Pg. 11: As people in the CBR forums have pointed out, Booster's pallbearers include the Blimp from Inferior 5, the Yellow Peri, Mind-Grabber Dude (with his outfit from Seven Soldiers: Zatanna--wow, that comic's coming up a lot this week--and still a desperate horn-dog), Beefeater II from JLE, some Abe Lincoln lookalike (can anyone identify him?), and best of all, the Odd Man--a Steve Ditko creation so obscure that he first appeared in one of the rarest DC comics ever (in a story later rewritten for inclusion in this issue, a follow-up to the story two issues earlier in which Kathy Kane/Batwoman was murdered, and now my head hurts). Love the "Herolist" thing, too.

Pg. 14: So we do have the Shadowpact active here. J.G. Jones' cover blog over at Wizard says he originally intended to use them on the cover, then wasn't able to because of continuity problems... wow, one hand really doesn't seem to know what the other one's doing, huh? As the cover puts it, "When is the Shadowpact?!?" is a good question, since the first issue of their series implies that they've sat out an entire year, but also that the year starts after Superman's return.

Pg. 15: Speaking of the Odd Man, the look of the Tenth Age looks rather Ditkovian, like a Photoshop upgrade of the Dark Dimension from Dr. Strange.

Pg. 16: Nice to see Atheist, Princess of Germworld put in an appearance, however briefly.

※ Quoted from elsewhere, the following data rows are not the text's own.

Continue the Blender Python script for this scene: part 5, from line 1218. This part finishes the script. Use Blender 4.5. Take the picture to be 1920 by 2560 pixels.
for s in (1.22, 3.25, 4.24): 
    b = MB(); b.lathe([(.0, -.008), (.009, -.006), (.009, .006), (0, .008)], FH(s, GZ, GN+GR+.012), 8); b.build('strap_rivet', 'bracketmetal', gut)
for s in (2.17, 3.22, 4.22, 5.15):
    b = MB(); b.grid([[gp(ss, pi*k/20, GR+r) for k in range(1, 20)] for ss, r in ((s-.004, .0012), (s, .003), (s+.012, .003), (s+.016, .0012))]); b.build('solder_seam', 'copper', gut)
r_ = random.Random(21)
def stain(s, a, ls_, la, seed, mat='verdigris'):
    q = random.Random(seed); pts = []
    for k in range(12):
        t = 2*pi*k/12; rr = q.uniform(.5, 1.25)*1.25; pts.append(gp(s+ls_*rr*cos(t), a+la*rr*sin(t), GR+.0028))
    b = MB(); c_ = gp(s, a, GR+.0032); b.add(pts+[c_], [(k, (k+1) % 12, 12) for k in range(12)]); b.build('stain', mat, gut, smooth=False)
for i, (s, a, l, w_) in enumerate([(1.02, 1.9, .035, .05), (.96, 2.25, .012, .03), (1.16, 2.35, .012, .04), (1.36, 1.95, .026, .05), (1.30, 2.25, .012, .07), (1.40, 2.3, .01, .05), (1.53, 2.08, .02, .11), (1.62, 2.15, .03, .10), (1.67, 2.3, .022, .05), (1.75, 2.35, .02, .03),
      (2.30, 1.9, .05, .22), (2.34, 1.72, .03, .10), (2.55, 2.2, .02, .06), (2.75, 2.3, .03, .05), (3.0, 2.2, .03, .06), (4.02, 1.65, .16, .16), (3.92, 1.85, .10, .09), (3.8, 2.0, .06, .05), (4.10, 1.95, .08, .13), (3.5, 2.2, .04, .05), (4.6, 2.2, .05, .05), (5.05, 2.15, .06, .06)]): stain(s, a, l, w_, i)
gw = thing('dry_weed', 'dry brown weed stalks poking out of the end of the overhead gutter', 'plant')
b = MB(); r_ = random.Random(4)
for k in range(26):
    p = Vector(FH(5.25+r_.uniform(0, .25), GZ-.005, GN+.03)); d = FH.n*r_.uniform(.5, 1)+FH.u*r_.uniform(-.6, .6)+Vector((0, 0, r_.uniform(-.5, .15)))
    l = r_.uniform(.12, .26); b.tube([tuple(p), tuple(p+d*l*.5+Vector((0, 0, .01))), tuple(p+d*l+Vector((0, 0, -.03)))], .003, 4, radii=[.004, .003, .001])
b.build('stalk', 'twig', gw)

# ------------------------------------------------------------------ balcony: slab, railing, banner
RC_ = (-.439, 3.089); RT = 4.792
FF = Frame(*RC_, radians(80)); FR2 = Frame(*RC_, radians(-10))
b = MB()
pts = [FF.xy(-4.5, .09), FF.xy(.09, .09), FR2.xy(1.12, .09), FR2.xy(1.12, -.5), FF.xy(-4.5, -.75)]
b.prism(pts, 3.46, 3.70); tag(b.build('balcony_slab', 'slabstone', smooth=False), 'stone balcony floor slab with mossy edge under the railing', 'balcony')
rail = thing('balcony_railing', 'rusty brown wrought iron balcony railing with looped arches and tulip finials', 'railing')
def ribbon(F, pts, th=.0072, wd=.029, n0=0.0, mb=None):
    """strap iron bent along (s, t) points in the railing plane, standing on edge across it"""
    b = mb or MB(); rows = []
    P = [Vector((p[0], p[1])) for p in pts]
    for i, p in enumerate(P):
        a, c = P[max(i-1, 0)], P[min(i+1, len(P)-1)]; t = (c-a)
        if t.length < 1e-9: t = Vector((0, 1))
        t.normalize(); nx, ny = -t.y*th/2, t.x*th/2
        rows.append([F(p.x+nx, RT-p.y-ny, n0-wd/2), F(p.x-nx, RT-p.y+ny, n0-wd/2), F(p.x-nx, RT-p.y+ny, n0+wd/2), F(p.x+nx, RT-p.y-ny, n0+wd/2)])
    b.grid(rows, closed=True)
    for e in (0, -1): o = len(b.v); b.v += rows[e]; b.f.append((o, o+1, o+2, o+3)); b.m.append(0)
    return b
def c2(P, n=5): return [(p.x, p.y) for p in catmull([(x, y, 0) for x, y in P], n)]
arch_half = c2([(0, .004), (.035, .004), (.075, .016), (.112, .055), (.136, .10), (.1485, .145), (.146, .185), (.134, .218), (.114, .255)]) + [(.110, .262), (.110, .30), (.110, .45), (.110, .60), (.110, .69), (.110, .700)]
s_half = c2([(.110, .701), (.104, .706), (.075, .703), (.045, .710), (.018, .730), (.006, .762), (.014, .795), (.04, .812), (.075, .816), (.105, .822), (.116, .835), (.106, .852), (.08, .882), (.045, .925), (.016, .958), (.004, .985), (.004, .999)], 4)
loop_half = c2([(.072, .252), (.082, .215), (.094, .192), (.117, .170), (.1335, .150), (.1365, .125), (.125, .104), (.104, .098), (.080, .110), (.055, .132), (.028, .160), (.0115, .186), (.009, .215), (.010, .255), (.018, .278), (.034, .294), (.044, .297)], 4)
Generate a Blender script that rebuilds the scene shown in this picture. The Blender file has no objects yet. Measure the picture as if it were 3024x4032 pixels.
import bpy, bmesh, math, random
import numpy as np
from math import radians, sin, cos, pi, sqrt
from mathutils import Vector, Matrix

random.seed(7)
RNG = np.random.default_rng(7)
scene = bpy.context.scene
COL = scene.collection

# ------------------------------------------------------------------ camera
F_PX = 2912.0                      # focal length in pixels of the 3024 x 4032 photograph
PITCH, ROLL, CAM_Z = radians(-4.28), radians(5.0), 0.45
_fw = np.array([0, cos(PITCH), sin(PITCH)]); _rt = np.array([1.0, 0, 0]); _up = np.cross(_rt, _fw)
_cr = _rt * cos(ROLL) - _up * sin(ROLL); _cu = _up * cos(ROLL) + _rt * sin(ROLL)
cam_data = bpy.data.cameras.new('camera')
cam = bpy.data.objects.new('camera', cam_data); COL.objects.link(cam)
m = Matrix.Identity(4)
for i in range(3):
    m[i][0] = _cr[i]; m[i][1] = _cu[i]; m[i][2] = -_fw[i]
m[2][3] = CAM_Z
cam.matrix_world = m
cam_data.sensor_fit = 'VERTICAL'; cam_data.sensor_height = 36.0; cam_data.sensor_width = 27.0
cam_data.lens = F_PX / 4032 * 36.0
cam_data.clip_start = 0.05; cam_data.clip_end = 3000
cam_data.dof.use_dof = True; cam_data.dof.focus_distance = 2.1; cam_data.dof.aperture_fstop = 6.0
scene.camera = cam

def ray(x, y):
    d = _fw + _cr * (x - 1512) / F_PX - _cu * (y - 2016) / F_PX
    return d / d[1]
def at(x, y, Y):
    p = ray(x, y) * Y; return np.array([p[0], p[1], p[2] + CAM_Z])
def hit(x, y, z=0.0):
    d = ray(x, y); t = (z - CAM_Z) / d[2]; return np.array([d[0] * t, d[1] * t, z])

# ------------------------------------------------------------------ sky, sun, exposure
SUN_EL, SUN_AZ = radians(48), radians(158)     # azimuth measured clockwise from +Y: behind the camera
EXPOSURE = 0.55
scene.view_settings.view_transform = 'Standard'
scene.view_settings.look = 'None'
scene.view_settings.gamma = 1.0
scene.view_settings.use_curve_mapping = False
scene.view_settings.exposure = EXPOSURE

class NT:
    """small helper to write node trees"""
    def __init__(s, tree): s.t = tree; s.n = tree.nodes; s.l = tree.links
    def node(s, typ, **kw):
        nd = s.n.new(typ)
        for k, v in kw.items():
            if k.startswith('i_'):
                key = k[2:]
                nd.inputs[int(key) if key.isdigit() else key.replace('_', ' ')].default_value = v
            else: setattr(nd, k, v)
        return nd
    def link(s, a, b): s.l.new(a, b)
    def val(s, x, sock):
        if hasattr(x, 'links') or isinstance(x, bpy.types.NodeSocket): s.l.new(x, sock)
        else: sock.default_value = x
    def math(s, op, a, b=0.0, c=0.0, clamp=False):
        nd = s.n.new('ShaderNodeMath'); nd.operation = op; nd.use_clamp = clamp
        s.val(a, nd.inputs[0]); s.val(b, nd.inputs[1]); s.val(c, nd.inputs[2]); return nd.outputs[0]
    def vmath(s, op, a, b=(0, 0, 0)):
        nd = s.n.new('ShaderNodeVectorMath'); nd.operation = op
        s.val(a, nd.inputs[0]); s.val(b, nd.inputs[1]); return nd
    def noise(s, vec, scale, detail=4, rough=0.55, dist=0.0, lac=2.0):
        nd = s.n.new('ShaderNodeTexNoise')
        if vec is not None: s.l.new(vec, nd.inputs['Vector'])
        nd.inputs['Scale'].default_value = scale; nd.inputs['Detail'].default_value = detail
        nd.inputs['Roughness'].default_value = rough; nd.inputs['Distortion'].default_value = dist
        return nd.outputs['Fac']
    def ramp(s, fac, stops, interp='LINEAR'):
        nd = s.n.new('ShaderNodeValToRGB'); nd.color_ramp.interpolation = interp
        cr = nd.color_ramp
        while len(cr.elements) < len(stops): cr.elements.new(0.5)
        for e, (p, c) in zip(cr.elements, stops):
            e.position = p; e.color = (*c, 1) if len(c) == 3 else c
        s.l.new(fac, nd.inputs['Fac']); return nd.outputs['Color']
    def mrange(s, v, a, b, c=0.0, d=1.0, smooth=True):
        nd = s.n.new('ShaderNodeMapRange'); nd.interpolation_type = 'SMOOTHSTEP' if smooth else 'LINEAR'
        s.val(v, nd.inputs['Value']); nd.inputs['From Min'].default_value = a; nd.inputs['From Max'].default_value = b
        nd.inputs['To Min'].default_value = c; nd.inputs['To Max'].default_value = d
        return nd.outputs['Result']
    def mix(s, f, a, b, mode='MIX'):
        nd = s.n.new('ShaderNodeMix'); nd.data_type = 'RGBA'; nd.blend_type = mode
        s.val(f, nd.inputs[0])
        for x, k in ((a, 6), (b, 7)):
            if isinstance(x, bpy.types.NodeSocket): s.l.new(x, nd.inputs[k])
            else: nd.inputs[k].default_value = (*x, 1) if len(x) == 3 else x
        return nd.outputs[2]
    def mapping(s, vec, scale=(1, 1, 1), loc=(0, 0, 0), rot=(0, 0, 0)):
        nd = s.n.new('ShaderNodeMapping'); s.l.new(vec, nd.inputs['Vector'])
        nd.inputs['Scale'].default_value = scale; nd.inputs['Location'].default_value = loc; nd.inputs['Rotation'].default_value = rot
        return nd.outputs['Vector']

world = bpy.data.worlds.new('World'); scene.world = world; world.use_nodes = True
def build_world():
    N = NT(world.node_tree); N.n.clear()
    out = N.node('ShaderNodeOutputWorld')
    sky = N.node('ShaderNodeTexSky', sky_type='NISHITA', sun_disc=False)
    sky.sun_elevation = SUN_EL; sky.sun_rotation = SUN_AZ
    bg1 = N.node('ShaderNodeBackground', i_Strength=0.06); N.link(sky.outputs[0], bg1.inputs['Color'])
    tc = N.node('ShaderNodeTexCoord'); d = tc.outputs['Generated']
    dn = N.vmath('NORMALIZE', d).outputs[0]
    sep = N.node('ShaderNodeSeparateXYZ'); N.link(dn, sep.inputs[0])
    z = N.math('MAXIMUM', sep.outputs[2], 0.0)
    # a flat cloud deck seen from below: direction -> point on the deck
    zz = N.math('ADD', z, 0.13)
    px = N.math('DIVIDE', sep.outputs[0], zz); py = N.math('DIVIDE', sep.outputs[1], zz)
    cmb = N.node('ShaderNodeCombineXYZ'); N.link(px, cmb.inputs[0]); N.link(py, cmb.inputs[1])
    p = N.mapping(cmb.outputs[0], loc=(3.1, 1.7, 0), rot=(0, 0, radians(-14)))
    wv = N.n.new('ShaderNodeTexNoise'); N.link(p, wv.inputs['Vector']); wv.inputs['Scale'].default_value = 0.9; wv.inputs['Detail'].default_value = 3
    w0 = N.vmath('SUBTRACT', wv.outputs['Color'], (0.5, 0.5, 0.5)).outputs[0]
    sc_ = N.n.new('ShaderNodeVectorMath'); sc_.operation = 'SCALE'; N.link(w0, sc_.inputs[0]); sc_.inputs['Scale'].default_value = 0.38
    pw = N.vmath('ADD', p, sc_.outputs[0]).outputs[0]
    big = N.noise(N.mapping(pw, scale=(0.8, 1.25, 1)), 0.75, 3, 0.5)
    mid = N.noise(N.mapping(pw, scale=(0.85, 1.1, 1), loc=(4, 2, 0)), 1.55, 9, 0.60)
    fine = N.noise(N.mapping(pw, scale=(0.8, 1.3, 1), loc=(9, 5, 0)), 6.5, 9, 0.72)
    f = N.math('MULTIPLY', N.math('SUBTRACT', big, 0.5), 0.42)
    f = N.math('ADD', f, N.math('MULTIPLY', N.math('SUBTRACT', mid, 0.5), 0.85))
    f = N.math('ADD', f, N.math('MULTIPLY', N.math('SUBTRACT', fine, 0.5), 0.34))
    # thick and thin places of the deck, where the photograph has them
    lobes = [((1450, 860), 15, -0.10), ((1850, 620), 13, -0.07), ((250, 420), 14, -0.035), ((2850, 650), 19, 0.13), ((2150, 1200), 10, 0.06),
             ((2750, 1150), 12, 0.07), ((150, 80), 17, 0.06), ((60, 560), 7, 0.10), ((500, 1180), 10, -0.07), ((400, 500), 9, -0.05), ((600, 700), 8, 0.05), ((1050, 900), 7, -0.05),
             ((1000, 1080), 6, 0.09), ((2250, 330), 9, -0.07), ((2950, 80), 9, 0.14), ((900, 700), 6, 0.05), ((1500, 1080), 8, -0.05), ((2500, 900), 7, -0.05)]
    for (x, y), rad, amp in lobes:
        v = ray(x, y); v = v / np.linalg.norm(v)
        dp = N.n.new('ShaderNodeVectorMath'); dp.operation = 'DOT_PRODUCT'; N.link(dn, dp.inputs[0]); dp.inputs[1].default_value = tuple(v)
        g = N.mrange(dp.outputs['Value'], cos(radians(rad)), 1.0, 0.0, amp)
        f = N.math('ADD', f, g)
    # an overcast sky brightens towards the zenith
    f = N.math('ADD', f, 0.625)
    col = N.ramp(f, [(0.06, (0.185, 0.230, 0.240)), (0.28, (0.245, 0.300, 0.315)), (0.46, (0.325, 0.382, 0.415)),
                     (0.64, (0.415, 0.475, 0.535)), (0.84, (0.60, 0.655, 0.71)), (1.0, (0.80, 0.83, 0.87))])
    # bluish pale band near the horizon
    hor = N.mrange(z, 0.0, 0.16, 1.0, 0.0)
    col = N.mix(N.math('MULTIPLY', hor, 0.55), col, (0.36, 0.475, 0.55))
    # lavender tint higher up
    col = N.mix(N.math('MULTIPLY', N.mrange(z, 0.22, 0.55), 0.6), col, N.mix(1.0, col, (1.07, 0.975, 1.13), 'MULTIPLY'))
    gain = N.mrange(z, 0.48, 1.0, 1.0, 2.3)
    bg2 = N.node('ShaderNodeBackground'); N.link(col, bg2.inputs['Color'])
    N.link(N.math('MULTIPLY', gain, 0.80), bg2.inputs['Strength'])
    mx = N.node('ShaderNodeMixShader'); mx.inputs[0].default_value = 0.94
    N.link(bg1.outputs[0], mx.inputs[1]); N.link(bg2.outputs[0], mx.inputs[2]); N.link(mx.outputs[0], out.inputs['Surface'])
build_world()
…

Pg. 19: The Emerald Eye, maybe?

The Origin of the Question: Again, it'd have been nice to have a little nod to Ditko here. Two little things Waid has dropped into the origin that I don't think were previously canon (correct me if I'm wrong): that Tot Rodor worked up pseudoderm from "the extract of the gingold plant"--this could be tied to Ralph's arc--and "from the notes of Gotham criminal Bart Magan," a.k.a. this guy.